The Christian Identity groups are opposed to racial minorities as well, but view the Jewish people and Zionism as the greatest danger to white Christians and their program for world domination. In their view, Jews and Judaism must be eliminated if Christians are to achieve their rightful world superiority. Many of these groups convene in secret and are often unnoticed by the public and the police. A search on the internet will illustrate their popularity and importance. Jews must pay more attention to the violent rhetoric and violent plans against Jews and Jewish institutions enunciated by the groups. True, they are a fringe group at the moment, but researchers have shown they have a large population of sympathizers and followers who in time can be mobilized for violent attacks.

Given the rise of these new forms of virulent antisemitism and the growing attacks on Jews all over the United States, many secular and unaffiliated Jews, particularly young millennials, will consciously leave the Jewish community and sever any connection to Judaism.
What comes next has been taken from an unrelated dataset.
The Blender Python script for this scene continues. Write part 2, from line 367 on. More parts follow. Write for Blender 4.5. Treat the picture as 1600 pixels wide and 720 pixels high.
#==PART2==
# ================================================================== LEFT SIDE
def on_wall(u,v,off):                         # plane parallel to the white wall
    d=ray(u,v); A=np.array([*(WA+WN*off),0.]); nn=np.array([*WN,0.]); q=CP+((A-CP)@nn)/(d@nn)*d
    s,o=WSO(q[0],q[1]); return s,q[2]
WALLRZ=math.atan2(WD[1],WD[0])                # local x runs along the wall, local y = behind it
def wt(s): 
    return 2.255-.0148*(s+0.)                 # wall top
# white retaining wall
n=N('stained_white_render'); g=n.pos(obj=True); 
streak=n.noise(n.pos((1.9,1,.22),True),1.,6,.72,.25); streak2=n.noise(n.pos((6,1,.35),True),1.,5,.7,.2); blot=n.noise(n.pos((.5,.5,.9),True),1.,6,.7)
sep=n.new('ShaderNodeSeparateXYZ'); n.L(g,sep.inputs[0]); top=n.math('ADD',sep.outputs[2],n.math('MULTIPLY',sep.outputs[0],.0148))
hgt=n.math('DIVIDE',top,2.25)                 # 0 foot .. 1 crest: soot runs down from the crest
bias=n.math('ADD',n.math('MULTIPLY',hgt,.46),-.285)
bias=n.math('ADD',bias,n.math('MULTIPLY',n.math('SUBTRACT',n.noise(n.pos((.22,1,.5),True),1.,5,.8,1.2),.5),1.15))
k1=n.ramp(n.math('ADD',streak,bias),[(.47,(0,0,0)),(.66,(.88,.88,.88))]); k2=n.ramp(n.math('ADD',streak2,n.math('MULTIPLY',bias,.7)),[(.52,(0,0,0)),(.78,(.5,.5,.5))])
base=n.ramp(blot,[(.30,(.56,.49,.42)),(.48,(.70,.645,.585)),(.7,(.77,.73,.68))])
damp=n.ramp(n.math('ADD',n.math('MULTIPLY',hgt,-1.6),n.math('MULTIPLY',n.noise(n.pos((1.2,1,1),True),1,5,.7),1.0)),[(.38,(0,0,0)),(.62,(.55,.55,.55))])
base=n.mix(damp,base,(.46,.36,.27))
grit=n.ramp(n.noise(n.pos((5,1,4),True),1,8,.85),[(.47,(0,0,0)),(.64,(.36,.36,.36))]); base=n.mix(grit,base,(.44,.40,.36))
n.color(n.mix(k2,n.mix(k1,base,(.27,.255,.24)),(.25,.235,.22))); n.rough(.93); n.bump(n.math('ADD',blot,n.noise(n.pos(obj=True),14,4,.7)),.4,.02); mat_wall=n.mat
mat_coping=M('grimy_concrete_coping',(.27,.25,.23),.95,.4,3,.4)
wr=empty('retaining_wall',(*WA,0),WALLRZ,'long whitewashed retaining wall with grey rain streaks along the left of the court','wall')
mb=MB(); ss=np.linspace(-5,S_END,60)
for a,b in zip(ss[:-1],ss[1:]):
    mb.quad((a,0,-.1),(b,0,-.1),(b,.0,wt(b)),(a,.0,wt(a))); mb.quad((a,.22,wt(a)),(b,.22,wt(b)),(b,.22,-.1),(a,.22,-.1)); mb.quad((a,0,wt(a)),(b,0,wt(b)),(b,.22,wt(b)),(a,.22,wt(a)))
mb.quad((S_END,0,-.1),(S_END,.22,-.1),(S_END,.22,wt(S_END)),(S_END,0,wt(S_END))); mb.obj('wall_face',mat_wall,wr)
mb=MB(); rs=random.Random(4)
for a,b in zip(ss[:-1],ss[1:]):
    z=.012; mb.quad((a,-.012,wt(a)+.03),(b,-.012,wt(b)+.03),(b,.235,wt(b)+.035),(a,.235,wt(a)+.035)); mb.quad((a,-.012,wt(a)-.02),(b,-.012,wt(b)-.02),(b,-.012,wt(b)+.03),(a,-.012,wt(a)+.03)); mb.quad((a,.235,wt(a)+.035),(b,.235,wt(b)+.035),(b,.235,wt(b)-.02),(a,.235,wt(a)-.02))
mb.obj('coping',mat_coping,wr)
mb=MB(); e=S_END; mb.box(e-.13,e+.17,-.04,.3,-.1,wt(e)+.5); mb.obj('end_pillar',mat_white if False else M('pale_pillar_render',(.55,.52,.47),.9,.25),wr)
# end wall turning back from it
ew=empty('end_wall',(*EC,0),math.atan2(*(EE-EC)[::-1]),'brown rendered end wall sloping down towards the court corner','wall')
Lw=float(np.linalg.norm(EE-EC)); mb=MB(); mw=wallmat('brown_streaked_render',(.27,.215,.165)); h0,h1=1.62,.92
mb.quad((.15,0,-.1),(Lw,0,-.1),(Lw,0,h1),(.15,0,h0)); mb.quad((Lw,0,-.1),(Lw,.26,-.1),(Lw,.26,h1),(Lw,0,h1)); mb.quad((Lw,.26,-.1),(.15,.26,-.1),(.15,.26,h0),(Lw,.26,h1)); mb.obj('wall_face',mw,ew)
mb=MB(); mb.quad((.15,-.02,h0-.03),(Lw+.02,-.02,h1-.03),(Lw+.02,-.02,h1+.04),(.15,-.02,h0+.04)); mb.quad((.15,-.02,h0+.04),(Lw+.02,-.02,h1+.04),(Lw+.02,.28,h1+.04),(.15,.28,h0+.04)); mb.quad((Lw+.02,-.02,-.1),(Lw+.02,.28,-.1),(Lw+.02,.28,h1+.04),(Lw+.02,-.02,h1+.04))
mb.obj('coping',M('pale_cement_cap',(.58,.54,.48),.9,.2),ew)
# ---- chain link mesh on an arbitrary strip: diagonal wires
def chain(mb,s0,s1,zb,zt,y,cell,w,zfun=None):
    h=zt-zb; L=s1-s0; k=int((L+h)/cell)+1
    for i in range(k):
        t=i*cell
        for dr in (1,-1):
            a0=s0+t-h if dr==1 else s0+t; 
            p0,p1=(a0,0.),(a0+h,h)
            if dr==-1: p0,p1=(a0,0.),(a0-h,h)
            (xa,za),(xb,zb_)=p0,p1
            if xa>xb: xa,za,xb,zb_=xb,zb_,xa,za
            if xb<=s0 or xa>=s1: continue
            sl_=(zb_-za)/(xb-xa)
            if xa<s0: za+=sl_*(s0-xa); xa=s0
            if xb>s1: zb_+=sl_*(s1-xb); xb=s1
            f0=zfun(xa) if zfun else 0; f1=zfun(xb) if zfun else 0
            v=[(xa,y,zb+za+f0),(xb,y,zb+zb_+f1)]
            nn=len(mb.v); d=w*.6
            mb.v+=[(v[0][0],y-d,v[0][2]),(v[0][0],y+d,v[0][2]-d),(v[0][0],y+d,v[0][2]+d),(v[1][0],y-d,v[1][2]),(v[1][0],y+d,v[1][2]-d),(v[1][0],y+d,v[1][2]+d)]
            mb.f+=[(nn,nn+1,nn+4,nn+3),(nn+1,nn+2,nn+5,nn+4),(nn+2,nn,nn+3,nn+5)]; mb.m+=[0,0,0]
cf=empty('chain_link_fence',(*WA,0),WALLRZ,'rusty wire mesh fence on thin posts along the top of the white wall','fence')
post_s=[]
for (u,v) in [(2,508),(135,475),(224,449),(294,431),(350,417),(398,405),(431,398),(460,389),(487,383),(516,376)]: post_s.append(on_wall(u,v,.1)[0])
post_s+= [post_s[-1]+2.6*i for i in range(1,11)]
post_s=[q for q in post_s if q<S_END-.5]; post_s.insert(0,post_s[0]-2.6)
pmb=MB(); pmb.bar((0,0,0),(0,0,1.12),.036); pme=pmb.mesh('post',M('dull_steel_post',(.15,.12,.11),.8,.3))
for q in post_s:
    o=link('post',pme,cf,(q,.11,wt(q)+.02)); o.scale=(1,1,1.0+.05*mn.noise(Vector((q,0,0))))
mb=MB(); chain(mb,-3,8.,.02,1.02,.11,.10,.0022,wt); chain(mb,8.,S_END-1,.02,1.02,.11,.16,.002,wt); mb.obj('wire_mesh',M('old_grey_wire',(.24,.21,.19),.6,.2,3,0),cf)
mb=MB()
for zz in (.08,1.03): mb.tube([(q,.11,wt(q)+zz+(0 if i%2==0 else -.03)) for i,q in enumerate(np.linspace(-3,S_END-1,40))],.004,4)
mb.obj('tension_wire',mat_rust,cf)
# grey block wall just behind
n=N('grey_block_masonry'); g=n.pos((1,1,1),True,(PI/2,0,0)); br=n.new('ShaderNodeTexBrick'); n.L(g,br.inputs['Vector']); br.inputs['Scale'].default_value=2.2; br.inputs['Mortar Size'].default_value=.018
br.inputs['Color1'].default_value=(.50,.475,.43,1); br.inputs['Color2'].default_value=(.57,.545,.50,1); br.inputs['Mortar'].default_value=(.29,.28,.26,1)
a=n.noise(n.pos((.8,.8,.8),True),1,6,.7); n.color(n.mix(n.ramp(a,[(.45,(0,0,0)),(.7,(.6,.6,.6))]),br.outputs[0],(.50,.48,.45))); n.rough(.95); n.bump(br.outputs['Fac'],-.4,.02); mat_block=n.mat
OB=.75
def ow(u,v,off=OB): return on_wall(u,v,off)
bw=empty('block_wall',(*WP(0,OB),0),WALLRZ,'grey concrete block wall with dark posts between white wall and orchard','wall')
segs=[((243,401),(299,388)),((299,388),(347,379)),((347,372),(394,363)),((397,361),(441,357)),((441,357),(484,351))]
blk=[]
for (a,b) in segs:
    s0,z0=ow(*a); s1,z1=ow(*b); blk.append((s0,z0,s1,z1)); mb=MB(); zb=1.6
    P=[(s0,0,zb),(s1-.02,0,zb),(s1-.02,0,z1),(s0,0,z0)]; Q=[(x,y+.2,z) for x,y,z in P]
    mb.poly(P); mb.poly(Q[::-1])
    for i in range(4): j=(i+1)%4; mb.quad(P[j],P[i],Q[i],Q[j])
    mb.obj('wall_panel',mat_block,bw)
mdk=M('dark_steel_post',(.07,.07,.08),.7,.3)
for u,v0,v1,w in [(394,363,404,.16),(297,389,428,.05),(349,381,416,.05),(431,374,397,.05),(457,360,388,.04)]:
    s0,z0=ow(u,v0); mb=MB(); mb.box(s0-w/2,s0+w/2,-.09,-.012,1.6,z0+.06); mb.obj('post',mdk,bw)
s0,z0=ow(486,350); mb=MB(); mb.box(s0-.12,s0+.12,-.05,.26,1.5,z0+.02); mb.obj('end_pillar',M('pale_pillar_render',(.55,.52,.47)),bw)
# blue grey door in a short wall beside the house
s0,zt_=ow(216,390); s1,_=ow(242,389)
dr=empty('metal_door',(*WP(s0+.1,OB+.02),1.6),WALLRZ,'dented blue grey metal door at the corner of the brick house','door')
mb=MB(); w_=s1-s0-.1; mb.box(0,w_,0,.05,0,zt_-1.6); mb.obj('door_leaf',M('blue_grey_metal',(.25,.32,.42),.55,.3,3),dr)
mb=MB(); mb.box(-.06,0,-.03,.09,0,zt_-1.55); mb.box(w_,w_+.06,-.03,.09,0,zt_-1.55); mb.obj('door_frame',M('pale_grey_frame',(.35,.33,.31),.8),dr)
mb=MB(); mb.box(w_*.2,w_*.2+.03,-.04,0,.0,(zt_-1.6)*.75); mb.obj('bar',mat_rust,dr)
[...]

As older Jews pass away, the Jewish population will diminish and mainly consist of committed Orthodox Jews. Over time this group will find life in the United States untenable and the now-increasing pull of aliyah will intensify, leaving the remaining Jews little political or social standing. This scenario has already occurred in parts of Europe—in Belgium, France and England—where younger committed Jews leave for Israel and a shrinking older generation remains. Perhaps as galut communities come to an end, Jews may no longer be the wandering people but will now return to their own homeland.


Charles Selengut is a professor of religion at Drew University and author of “Sacred: Understanding Religious Violence.”